**Set problem:**
Write out each record again exactly as it stands.

**The input:**
********************

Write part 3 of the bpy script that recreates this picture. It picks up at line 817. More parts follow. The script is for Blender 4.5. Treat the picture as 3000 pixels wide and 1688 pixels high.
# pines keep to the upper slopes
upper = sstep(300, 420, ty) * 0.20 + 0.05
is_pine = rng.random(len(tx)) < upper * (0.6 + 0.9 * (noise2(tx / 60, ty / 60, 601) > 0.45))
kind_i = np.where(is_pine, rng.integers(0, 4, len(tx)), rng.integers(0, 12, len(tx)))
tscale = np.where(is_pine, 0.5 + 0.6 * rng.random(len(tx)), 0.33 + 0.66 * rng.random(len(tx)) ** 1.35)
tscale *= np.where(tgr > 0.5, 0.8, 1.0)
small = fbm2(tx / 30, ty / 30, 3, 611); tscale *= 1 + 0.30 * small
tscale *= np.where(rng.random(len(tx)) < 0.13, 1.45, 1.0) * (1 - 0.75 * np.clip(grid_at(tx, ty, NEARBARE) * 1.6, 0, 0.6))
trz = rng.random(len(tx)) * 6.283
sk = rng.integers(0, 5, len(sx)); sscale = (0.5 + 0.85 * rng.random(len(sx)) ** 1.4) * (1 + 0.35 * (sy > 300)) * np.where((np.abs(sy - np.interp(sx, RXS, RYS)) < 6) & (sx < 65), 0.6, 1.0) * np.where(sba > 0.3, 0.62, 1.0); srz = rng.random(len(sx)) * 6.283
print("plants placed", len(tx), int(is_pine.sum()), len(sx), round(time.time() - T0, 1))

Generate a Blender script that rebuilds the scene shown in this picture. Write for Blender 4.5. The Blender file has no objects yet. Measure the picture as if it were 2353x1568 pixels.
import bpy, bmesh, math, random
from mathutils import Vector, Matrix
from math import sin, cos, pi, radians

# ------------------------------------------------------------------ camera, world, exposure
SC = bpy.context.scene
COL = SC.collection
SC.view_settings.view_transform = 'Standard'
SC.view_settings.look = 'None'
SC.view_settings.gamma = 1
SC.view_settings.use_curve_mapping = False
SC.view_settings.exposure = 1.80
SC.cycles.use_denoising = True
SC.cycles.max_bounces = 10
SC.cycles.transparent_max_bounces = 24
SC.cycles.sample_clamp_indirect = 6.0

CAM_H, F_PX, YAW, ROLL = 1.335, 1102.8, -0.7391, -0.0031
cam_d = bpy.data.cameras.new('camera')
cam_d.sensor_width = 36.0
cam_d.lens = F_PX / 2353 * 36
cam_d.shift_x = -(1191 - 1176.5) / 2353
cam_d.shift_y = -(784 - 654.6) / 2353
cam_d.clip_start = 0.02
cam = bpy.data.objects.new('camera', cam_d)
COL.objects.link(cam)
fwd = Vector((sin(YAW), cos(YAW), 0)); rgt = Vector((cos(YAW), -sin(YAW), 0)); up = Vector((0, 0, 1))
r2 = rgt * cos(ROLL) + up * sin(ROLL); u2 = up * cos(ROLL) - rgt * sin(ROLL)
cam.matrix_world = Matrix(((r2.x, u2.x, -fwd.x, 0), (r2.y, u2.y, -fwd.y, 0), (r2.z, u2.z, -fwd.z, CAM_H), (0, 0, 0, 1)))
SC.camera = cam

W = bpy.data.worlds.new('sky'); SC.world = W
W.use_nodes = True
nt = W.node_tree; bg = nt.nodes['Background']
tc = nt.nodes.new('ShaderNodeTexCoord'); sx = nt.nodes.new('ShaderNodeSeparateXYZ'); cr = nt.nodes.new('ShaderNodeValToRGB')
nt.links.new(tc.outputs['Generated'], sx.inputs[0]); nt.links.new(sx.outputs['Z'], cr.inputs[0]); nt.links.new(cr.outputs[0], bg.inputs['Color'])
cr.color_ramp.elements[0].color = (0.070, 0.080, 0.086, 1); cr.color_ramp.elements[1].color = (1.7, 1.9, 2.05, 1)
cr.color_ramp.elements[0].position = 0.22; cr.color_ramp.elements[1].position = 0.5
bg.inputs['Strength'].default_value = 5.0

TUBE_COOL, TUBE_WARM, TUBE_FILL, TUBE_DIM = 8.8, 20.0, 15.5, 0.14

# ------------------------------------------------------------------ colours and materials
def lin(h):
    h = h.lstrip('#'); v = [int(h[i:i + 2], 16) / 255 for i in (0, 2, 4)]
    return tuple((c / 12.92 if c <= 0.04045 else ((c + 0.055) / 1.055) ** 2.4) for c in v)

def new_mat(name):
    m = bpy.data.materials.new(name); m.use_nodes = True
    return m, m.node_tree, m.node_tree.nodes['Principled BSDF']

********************

**Response:**
Write part 3 of the bpy script that recreates this picture. It picks up at line 817. More parts follow. The script is for Blender 4.5. Treat the picture as 3000 pixels wide and 1688 pixels high.
# pines keep to the upper slopes
upper = sstep(300, 420, ty) * 0.20 + 0.05
is_pine = rng.random(len(tx)) < upper * (0.6 + 0.9 * (noise2(tx / 60, ty / 60, 601) > 0.45))
kind_i = np.where(is_pine, rng.integers(0, 4, len(tx)), rng.integers(0, 12, len(tx)))
tscale = np.where(is_pine, 0.5 + 0.6 * rng.random(len(tx)), 0.33 + 0.66 * rng.random(len(tx)) ** 1.35)
tscale *= np.where(tgr > 0.5, 0.8, 1.0)
small = fbm2(tx / 30, ty / 30, 3, 611); tscale *= 1 + 0.30 * small
tscale *= np.where(rng.random(len(tx)) < 0.13, 1.45, 1.0) * (1 - 0.75 * np.clip(grid_at(tx, ty, NEARBARE) * 1.6, 0, 0.6))
trz = rng.random(len(tx)) * 6.283
sk = rng.integers(0, 5, len(sx)); sscale = (0.5 + 0.85 * rng.random(len(sx)) ** 1.4) * (1 + 0.35 * (sy > 300)) * np.where((np.abs(sy - np.interp(sx, RXS, RYS)) < 6) & (sx < 65), 0.6, 1.0) * np.where(sba > 0.3, 0.62, 1.0); srz = rng.random(len(sx)) * 6.283
print("plants placed", len(tx), int(is_pine.sum()), len(sx), round(time.time() - T0, 1))

Generate a Blender script that rebuilds the scene shown in this picture. Write for Blender 4.5. The Blender file has no objects yet. Measure the picture as if it were 2353x1568 pixels.
import bpy, bmesh, math, random
from mathutils import Vector, Matrix
from math import sin, cos, pi, radians

# ------------------------------------------------------------------ camera, world, exposure
SC = bpy.context.scene
COL = SC.collection
SC.view_settings.view_transform = 'Standard'
SC.view_settings.look = 'None'
SC.view_settings.gamma = 1
SC.view_settings.use_curve_mapping = False
SC.view_settings.exposure = 1.80
SC.cycles.use_denoising = True
SC.cycles.max_bounces = 10
SC.cycles.transparent_max_bounces = 24
SC.cycles.sample_clamp_indirect = 6.0

CAM_H, F_PX, YAW, ROLL = 1.335, 1102.8, -0.7391, -0.0031
cam_d = bpy.data.cameras.new('camera')
cam_d.sensor_width = 36.0
cam_d.lens = F_PX / 2353 * 36
cam_d.shift_x = -(1191 - 1176.5) / 2353
cam_d.shift_y = -(784 - 654.6) / 2353
cam_d.clip_start = 0.02
cam = bpy.data.objects.new('camera', cam_d)
COL.objects.link(cam)
fwd = Vector((sin(YAW), cos(YAW), 0)); rgt = Vector((cos(YAW), -sin(YAW), 0)); up = Vector((0, 0, 1))
r2 = rgt * cos(ROLL) + up * sin(ROLL); u2 = up * cos(ROLL) - rgt * sin(ROLL)
cam.matrix_world = Matrix(((r2.x, u2.x, -fwd.x, 0), (r2.y, u2.y, -fwd.y, 0), (r2.z, u2.z, -fwd.z, CAM_H), (0, 0, 0, 1)))
SC.camera = cam

W = bpy.data.worlds.new('sky'); SC.world = W
W.use_nodes = True
nt = W.node_tree; bg = nt.nodes['Background']
tc = nt.nodes.new('ShaderNodeTexCoord'); sx = nt.nodes.new('ShaderNodeSeparateXYZ'); cr = nt.nodes.new('ShaderNodeValToRGB')
nt.links.new(tc.outputs['Generated'], sx.inputs[0]); nt.links.new(sx.outputs['Z'], cr.inputs[0]); nt.links.new(cr.outputs[0], bg.inputs['Color'])
cr.color_ramp.elements[0].color = (0.070, 0.080, 0.086, 1); cr.color_ramp.elements[1].color = (1.7, 1.9, 2.05, 1)
cr.color_ramp.elements[0].position = 0.22; cr.color_ramp.elements[1].position = 0.5
bg.inputs['Strength'].default_value = 5.0

TUBE_COOL, TUBE_WARM, TUBE_FILL, TUBE_DIM = 8.8, 20.0, 15.5, 0.14

# ------------------------------------------------------------------ colours and materials
def lin(h):
    h = h.lstrip('#'); v = [int(h[i:i + 2], 16) / 255 for i in (0, 2, 4)]
    return tuple((c / 12.92 if c <= 0.04045 else ((c + 0.055) / 1.055) ** 2.4) for c in v)

def new_mat(name):
    m = bpy.data.materials.new(name); m.use_nodes = True
    return m, m.node_tree, m.node_tree.nodes['Principled BSDF']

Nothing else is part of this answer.